## Written exercise
Begin at the first line and end at the line containing "bench top height". Extract exactly those lines.

Records excerpted from a collection
========================

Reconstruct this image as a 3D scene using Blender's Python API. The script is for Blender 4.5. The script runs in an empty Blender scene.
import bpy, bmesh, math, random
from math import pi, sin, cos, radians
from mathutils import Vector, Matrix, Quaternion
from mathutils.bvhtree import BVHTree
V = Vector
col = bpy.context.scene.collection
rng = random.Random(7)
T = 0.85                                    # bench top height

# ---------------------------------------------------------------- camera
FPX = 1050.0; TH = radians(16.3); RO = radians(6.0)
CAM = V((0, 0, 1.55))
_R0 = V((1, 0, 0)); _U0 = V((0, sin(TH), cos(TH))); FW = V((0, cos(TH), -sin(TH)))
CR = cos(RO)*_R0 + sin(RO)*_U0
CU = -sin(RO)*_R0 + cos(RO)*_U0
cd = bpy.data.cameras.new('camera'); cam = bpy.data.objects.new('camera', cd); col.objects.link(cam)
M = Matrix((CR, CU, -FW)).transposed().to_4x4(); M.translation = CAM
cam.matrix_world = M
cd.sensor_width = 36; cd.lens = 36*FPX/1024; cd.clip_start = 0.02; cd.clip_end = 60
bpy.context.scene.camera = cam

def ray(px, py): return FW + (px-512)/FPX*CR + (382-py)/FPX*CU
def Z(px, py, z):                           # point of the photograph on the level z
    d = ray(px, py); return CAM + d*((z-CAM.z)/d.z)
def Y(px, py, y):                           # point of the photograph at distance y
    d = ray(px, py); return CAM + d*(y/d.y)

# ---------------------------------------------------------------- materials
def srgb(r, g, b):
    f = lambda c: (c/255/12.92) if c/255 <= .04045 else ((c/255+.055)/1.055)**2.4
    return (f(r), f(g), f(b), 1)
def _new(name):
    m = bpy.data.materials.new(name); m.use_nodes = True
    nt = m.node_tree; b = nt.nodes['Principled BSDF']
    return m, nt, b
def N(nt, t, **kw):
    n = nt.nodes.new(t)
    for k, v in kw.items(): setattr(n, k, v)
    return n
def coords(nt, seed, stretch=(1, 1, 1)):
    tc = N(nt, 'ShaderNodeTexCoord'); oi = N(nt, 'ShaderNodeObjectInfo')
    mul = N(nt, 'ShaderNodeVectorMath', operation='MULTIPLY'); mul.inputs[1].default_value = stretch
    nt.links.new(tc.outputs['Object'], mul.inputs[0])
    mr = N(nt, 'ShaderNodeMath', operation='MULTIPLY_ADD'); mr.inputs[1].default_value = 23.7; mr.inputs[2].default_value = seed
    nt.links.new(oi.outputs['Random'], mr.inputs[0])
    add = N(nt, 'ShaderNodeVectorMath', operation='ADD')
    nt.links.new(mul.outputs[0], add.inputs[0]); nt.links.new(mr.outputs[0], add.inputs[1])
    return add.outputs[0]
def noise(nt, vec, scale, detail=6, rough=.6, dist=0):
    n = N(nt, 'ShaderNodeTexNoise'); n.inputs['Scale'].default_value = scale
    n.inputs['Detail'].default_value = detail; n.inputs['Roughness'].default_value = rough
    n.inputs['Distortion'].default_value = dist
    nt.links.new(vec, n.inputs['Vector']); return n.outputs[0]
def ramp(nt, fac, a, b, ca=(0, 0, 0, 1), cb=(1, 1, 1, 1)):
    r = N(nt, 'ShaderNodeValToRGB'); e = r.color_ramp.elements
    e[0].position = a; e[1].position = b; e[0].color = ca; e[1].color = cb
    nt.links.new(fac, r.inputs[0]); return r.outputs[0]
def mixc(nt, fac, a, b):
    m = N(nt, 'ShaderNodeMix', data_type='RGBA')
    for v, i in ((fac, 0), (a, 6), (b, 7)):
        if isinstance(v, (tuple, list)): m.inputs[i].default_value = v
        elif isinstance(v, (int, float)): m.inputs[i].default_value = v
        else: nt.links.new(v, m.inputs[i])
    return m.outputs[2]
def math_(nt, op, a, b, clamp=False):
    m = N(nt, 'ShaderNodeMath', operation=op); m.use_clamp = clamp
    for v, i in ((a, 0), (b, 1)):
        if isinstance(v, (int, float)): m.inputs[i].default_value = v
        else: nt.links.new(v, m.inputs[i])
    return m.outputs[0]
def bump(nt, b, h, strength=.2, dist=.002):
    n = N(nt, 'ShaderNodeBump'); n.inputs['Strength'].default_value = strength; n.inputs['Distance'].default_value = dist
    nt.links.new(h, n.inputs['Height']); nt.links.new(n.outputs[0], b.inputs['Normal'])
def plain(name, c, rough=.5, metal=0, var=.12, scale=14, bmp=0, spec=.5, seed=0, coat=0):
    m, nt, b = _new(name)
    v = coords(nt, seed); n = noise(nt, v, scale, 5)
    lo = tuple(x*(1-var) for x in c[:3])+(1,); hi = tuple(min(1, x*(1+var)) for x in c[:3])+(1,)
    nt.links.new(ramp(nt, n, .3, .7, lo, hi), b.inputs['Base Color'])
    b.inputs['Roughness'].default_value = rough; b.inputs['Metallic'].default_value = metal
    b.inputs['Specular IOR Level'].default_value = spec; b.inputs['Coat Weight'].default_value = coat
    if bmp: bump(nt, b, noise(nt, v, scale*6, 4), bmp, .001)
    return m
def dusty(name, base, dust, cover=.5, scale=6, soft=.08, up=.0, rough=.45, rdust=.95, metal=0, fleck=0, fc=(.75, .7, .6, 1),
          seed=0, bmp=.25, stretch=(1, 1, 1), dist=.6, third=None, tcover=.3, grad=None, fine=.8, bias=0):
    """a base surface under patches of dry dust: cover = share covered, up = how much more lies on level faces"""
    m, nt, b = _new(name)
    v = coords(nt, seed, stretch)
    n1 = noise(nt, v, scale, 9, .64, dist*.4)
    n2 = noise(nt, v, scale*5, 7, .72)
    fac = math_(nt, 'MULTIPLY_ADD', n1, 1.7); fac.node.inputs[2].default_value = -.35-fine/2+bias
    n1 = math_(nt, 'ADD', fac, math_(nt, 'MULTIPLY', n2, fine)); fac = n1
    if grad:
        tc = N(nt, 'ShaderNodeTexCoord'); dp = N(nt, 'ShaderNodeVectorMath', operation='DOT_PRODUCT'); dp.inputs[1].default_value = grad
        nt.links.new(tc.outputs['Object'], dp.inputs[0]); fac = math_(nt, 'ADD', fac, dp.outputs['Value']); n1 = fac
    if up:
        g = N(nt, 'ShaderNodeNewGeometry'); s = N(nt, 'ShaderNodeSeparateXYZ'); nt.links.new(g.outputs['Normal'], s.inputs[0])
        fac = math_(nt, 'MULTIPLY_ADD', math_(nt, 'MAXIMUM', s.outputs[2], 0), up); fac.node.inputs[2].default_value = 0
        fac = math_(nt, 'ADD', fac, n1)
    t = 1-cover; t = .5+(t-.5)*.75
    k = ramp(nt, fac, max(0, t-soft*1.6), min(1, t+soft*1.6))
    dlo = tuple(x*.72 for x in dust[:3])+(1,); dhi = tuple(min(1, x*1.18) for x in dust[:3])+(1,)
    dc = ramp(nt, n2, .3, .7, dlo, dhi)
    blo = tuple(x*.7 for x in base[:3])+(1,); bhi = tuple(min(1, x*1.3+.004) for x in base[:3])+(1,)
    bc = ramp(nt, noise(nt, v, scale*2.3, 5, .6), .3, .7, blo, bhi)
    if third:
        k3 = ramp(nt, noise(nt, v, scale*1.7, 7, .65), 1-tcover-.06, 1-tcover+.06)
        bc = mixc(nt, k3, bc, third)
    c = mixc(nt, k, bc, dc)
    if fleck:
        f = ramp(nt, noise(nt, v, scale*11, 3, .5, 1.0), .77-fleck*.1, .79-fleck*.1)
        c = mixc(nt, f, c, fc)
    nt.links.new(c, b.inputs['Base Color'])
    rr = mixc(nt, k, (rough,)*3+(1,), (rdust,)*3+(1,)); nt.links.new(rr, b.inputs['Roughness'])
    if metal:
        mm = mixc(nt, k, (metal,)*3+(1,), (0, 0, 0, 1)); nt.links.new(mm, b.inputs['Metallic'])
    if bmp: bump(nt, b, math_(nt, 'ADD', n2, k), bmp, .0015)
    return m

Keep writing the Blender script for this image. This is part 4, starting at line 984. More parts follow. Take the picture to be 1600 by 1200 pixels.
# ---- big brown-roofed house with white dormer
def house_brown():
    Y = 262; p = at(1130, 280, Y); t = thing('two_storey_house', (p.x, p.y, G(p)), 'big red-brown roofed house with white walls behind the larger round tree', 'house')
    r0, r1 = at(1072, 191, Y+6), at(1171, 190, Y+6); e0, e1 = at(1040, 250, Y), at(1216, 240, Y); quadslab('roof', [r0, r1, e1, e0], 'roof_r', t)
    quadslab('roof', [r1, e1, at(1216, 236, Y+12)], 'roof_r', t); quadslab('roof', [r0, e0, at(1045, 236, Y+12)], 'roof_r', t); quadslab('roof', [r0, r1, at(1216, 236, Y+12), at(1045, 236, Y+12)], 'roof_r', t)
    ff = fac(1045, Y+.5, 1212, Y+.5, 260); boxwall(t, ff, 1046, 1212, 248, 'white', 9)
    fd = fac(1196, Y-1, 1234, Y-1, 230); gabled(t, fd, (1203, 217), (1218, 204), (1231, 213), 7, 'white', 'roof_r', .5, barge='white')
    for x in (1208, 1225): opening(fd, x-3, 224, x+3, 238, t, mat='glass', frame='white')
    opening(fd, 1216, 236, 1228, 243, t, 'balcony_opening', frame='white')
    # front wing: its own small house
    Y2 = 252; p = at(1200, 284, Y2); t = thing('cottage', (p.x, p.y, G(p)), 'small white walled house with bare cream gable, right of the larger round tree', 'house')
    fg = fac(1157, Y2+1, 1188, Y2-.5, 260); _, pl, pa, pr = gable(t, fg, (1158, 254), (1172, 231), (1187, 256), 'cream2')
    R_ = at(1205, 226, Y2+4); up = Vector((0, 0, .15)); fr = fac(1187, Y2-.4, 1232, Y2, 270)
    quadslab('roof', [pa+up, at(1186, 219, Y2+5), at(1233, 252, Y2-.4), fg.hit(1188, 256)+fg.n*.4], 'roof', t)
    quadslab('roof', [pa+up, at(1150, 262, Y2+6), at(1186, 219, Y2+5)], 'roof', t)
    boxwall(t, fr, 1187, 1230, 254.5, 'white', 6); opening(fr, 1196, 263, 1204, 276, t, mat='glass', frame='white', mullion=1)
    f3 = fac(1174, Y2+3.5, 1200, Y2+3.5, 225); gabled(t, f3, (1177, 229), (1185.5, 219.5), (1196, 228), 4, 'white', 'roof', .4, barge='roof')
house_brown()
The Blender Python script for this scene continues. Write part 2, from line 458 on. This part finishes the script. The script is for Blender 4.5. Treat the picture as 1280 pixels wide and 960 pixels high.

========================

## Written solution
Reconstruct this image as a 3D scene using Blender's Python API. The script is for Blender 4.5. The script runs in an empty Blender scene.
import bpy, bmesh, math, random
from math import pi, sin, cos, radians
from mathutils import Vector, Matrix, Quaternion
from mathutils.bvhtree import BVHTree
V = Vector
col = bpy.context.scene.collection
rng = random.Random(7)
T = 0.85                                    # bench top height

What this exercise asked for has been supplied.